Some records
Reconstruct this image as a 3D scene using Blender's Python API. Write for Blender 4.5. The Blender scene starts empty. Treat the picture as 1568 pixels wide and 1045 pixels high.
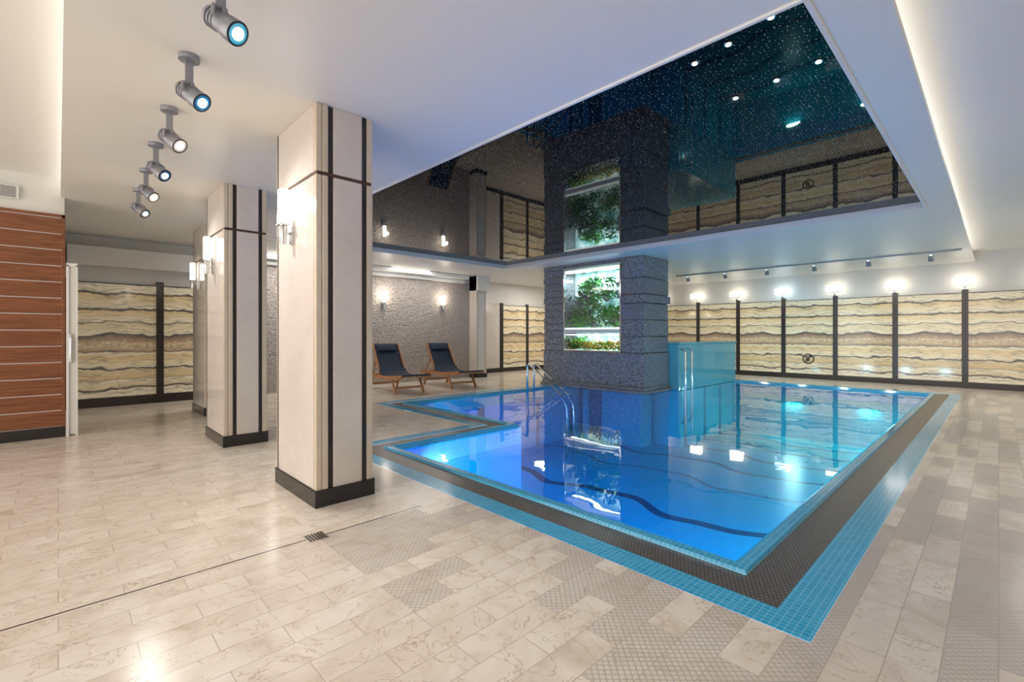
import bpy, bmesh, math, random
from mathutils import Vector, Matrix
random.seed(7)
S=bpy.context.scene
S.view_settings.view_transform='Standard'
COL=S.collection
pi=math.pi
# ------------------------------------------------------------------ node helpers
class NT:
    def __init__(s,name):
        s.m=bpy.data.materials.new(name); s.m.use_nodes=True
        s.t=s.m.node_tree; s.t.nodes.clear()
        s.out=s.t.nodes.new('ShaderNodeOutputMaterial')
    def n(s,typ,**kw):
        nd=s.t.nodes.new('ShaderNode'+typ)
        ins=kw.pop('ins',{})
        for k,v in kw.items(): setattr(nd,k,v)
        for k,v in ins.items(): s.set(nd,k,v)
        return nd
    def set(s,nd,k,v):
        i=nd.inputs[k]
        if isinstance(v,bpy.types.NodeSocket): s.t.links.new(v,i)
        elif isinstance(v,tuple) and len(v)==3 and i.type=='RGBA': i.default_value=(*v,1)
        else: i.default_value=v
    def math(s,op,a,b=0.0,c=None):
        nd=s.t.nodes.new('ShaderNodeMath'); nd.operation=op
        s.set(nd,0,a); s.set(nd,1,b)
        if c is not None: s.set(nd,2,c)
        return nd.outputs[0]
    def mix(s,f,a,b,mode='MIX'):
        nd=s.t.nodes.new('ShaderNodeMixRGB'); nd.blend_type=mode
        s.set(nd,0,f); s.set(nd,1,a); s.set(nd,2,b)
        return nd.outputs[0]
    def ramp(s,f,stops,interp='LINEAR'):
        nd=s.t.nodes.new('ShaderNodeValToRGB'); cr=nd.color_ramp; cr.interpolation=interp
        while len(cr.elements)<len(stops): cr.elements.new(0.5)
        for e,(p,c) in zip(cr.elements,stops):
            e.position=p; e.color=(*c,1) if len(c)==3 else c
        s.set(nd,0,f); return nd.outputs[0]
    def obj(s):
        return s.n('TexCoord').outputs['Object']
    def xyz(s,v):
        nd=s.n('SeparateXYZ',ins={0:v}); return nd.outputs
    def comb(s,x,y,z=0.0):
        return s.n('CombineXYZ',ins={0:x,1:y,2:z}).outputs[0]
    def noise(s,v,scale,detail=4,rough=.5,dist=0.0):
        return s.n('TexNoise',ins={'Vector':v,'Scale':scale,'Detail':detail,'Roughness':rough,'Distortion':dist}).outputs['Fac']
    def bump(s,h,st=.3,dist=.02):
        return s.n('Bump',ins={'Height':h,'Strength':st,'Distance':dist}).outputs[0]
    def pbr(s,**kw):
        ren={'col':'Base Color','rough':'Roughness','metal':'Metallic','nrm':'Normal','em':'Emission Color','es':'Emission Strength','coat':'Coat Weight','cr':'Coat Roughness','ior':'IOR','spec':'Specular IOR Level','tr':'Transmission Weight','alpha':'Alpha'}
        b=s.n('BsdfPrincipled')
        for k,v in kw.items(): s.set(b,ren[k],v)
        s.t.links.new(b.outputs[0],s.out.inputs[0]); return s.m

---

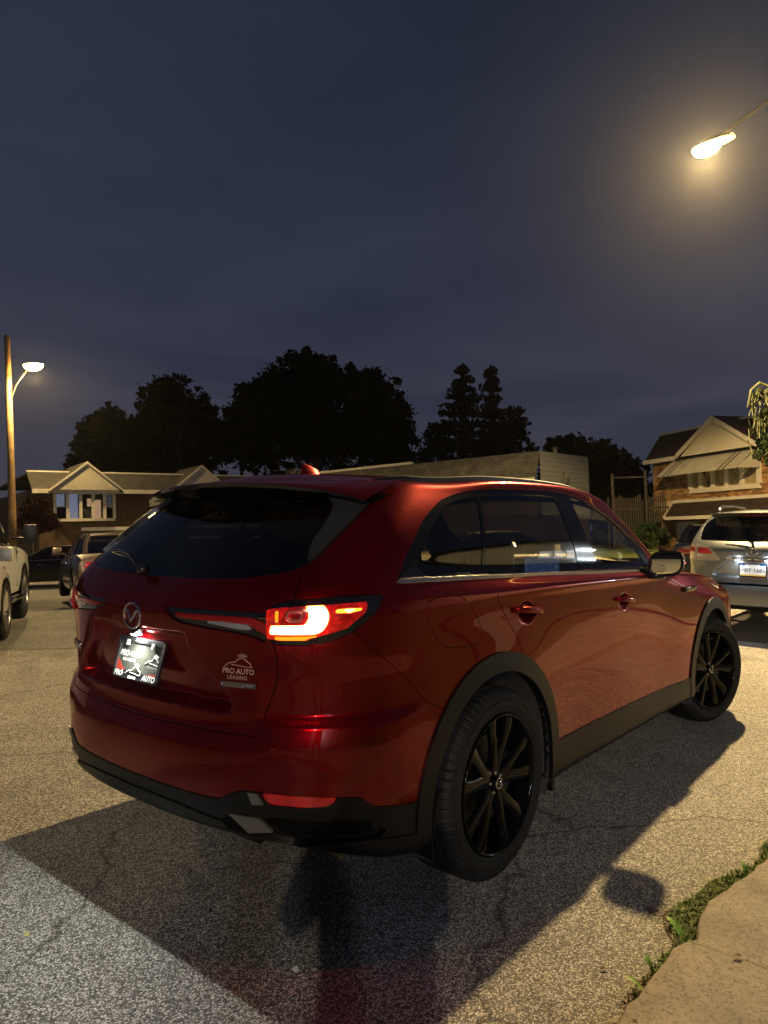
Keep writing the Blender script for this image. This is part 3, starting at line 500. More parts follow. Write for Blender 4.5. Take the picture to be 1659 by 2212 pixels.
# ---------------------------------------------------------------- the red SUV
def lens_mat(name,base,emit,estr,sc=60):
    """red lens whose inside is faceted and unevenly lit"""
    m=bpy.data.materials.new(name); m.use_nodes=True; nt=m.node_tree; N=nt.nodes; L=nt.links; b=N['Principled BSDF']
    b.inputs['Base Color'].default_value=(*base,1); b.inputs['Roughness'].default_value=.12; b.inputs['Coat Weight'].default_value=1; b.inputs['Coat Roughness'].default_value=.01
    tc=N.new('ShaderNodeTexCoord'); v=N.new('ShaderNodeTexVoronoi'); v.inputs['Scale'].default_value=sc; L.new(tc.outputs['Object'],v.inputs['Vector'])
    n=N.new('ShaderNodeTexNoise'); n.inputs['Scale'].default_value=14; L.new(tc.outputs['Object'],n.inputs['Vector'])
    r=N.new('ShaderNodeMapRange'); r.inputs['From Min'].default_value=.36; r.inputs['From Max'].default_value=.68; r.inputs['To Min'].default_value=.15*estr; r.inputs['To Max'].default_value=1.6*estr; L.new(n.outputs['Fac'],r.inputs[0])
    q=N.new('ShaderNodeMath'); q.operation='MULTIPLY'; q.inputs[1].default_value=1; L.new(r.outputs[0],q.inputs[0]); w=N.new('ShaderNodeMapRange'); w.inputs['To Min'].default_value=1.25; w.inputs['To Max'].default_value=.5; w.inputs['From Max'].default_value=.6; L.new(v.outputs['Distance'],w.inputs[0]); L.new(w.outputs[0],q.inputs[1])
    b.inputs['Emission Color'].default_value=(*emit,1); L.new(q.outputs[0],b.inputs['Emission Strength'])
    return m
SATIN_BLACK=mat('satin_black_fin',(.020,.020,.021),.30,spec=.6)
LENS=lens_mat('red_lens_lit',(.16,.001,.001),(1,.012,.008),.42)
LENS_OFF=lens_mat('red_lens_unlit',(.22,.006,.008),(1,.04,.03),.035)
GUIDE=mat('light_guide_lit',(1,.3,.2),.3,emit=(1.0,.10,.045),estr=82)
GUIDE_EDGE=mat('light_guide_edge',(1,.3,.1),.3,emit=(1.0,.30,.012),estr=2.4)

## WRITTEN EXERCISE
Provide the count, and nothing else, of lines in the data above where the word "pixels" occurs.

## THE ANSWER
2